**Directions for this task**
Please write out the material that follows, exactly as it stands.

**Raw data**
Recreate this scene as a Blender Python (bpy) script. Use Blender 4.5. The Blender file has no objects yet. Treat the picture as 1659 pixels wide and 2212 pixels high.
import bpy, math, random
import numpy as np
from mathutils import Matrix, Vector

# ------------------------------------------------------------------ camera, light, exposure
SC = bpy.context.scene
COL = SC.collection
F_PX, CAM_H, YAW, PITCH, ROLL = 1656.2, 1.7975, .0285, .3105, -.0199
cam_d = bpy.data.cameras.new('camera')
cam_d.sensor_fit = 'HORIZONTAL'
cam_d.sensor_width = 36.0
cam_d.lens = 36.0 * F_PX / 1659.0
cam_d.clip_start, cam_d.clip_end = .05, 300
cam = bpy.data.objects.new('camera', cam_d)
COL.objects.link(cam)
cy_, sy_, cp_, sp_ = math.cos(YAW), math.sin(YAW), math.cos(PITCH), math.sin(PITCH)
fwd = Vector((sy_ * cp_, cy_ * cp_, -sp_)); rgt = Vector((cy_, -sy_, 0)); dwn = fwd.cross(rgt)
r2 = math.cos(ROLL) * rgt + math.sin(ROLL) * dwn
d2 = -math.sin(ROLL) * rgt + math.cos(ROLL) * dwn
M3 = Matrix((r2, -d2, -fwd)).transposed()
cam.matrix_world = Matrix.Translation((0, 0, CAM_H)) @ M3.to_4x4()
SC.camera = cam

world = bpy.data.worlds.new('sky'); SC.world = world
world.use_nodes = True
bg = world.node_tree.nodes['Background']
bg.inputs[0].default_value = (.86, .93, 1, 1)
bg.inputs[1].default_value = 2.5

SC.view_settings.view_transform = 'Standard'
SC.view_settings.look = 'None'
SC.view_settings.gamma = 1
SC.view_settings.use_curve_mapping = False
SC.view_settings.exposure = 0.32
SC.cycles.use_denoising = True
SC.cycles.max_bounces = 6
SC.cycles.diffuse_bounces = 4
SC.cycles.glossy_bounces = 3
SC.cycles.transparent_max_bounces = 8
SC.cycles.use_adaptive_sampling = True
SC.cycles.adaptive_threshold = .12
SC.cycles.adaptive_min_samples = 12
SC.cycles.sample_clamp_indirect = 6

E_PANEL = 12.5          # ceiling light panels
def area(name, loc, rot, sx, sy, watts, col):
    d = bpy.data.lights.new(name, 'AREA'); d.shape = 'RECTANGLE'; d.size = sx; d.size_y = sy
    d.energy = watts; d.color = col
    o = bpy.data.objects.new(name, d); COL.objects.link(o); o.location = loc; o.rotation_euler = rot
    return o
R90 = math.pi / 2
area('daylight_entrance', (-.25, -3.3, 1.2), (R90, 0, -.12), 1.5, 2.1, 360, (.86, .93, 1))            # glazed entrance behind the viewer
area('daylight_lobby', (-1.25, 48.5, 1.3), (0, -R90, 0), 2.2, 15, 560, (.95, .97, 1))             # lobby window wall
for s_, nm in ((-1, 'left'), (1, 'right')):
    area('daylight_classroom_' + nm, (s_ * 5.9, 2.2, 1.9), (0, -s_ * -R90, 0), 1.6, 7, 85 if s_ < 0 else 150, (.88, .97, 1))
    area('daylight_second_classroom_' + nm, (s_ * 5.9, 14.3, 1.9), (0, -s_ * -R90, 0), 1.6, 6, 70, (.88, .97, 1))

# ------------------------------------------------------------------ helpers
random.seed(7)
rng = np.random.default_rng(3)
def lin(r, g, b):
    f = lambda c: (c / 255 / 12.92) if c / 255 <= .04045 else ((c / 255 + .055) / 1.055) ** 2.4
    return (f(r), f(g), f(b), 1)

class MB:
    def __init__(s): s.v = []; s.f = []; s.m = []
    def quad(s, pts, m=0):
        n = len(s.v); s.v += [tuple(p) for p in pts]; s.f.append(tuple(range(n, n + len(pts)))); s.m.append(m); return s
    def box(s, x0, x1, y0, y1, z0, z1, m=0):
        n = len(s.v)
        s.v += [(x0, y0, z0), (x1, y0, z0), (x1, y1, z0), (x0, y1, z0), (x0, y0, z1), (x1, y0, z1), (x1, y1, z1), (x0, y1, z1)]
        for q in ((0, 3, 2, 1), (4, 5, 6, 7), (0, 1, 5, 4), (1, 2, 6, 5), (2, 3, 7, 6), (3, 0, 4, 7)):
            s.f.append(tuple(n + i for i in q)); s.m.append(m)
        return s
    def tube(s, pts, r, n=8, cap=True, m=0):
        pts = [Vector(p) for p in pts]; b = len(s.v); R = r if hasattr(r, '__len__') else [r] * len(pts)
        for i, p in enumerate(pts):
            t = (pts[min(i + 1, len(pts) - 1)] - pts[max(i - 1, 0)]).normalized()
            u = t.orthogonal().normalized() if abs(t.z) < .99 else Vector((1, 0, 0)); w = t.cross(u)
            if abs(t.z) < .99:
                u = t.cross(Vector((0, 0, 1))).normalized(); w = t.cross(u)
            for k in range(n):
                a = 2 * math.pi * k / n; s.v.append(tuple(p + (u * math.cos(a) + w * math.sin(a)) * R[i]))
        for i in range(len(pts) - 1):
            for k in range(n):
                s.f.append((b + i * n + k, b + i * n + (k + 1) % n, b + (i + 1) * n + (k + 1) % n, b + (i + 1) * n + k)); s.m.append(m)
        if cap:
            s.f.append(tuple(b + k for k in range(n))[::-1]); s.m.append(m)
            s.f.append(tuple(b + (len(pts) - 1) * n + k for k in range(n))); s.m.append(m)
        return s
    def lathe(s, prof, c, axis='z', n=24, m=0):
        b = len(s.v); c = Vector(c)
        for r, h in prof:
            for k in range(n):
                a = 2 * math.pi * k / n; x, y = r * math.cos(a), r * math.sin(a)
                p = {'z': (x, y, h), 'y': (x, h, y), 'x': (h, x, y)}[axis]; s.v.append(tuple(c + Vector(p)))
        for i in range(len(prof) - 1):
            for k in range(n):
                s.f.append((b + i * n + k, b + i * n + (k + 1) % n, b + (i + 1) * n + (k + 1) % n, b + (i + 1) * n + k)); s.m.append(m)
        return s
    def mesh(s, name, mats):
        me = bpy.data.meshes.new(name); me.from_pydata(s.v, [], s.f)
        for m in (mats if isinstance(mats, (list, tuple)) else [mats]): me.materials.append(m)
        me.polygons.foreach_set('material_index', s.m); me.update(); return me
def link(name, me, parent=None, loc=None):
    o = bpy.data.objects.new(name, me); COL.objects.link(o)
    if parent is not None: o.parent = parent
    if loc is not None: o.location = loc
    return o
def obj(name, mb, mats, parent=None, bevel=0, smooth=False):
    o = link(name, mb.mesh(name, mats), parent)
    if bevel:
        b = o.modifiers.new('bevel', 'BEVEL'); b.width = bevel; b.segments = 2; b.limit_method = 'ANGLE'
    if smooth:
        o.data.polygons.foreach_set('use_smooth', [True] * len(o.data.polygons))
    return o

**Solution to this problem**
Recreate this scene as a Blender Python (bpy) script. Use Blender 4.5. The Blender file has no objects yet. Treat the picture as 1659 pixels wide and 2212 pixels high.
import bpy, math, random
import numpy as np
from mathutils import Matrix, Vector

# ------------------------------------------------------------------ camera, light, exposure
SC = bpy.context.scene
COL = SC.collection
F_PX, CAM_H, YAW, PITCH, ROLL = 1656.2, 1.7975, .0285, .3105, -.0199
cam_d = bpy.data.cameras.new('camera')
cam_d.sensor_fit = 'HORIZONTAL'
cam_d.sensor_width = 36.0
cam_d.lens = 36.0 * F_PX / 1659.0
cam_d.clip_start, cam_d.clip_end = .05, 300
cam = bpy.data.objects.new('camera', cam_d)
COL.objects.link(cam)
cy_, sy_, cp_, sp_ = math.cos(YAW), math.sin(YAW), math.cos(PITCH), math.sin(PITCH)
fwd = Vector((sy_ * cp_, cy_ * cp_, -sp_)); rgt = Vector((cy_, -sy_, 0)); dwn = fwd.cross(rgt)
r2 = math.cos(ROLL) * rgt + math.sin(ROLL) * dwn
d2 = -math.sin(ROLL) * rgt + math.cos(ROLL) * dwn
M3 = Matrix((r2, -d2, -fwd)).transposed()
cam.matrix_world = Matrix.Translation((0, 0, CAM_H)) @ M3.to_4x4()
SC.camera = cam

world = bpy.data.worlds.new('sky'); SC.world = world
world.use_nodes = True
bg = world.node_tree.nodes['Background']
bg.inputs[0].default_value = (.86, .93, 1, 1)
bg.inputs[1].default_value = 2.5

SC.view_settings.view_transform = 'Standard'
SC.view_settings.look = 'None'
SC.view_settings.gamma = 1
SC.view_settings.use_curve_mapping = False
SC.view_settings.exposure = 0.32
SC.cycles.use_denoising = True
SC.cycles.max_bounces = 6
SC.cycles.diffuse_bounces = 4
SC.cycles.glossy_bounces = 3
SC.cycles.transparent_max_bounces = 8
SC.cycles.use_adaptive_sampling = True
SC.cycles.adaptive_threshold = .12
SC.cycles.adaptive_min_samples = 12
SC.cycles.sample_clamp_indirect = 6

E_PANEL = 12.5          # ceiling light panels
def area(name, loc, rot, sx, sy, watts, col):
    d = bpy.data.lights.new(name, 'AREA'); d.shape = 'RECTANGLE'; d.size = sx; d.size_y = sy
    d.energy = watts; d.color = col
    o = bpy.data.objects.new(name, d); COL.objects.link(o); o.location = loc; o.rotation_euler = rot
    return o
R90 = math.pi / 2
area('daylight_entrance', (-.25, -3.3, 1.2), (R90, 0, -.12), 1.5, 2.1, 360, (.86, .93, 1))            # glazed entrance behind the viewer
area('daylight_lobby', (-1.25, 48.5, 1.3), (0, -R90, 0), 2.2, 15, 560, (.95, .97, 1))             # lobby window wall
for s_, nm in ((-1, 'left'), (1, 'right')):
    area('daylight_classroom_' + nm, (s_ * 5.9, 2.2, 1.9), (0, -s_ * -R90, 0), 1.6, 7, 85 if s_ < 0 else 150, (.88, .97, 1))
    area('daylight_second_classroom_' + nm, (s_ * 5.9, 14.3, 1.9), (0, -s_ * -R90, 0), 1.6, 6, 70, (.88, .97, 1))

# ------------------------------------------------------------------ helpers
random.seed(7)
rng = np.random.default_rng(3)
def lin(r, g, b):
    f = lambda c: (c / 255 / 12.92) if c / 255 <= .04045 else ((c / 255 + .055) / 1.055) ** 2.4
    return (f(r), f(g), f(b), 1)

class MB:
    def __init__(s): s.v = []; s.f = []; s.m = []
    def quad(s, pts, m=0):
        n = len(s.v); s.v += [tuple(p) for p in pts]; s.f.append(tuple(range(n, n + len(pts)))); s.m.append(m); return s
    def box(s, x0, x1, y0, y1, z0, z1, m=0):
        n = len(s.v)
        s.v += [(x0, y0, z0), (x1, y0, z0), (x1, y1, z0), (x0, y1, z0), (x0, y0, z1), (x1, y0, z1), (x1, y1, z1), (x0, y1, z1)]
        for q in ((0, 3, 2, 1), (4, 5, 6, 7), (0, 1, 5, 4), (1, 2, 6, 5), (2, 3, 7, 6), (3, 0, 4, 7)):
            s.f.append(tuple(n + i for i in q)); s.m.append(m)
        return s
    def tube(s, pts, r, n=8, cap=True, m=0):
        pts = [Vector(p) for p in pts]; b = len(s.v); R = r if hasattr(r, '__len__') else [r] * len(pts)
        for i, p in enumerate(pts):
            t = (pts[min(i + 1, len(pts) - 1)] - pts[max(i - 1, 0)]).normalized()
            u = t.orthogonal().normalized() if abs(t.z) < .99 else Vector((1, 0, 0)); w = t.cross(u)
            if abs(t.z) < .99:
                u = t.cross(Vector((0, 0, 1))).normalized(); w = t.cross(u)
            for k in range(n):
                a = 2 * math.pi * k / n; s.v.append(tuple(p + (u * math.cos(a) + w * math.sin(a)) * R[i]))
        for i in range(len(pts) - 1):
            for k in range(n):
                s.f.append((b + i * n + k, b + i * n + (k + 1) % n, b + (i + 1) * n + (k + 1) % n, b + (i + 1) * n + k)); s.m.append(m)
        if cap:
            s.f.append(tuple(b + k for k in range(n))[::-1]); s.m.append(m)
            s.f.append(tuple(b + (len(pts) - 1) * n + k for k in range(n))); s.m.append(m)
        return s
    def lathe(s, prof, c, axis='z', n=24, m=0):
        b = len(s.v); c = Vector(c)
        for r, h in prof:
            for k in range(n):
                a = 2 * math.pi * k / n; x, y = r * math.cos(a), r * math.sin(a)
                p = {'z': (x, y, h), 'y': (x, h, y), 'x': (h, x, y)}[axis]; s.v.append(tuple(c + Vector(p)))
        for i in range(len(prof) - 1):
            for k in range(n):
                s.f.append((b + i * n + k, b + i * n + (k + 1) % n, b + (i + 1) * n + (k + 1) % n, b + (i + 1) * n + k)); s.m.append(m)
        return s
    def mesh(s, name, mats):
        me = bpy.data.meshes.new(name); me.from_pydata(s.v, [], s.f)
        for m in (mats if isinstance(mats, (list, tuple)) else [mats]): me.materials.append(m)
        me.polygons.foreach_set('material_index', s.m); me.update(); return me
def link(name, me, parent=None, loc=None):
    o = bpy.data.objects.new(name, me); COL.objects.link(o)
    if parent is not None: o.parent = parent
    if loc is not None: o.location = loc
    return o
def obj(name, mb, mats, parent=None, bevel=0, smooth=False):
    o = link(name, mb.mesh(name, mats), parent)
    if bevel:
        b = o.modifiers.new('bevel', 'BEVEL'); b.width = bevel; b.segments = 2; b.limit_method = 'ANGLE'
    if smooth:
        o.data.polygons.foreach_set('use_smooth', [True] * len(o.data.polygons))
    return o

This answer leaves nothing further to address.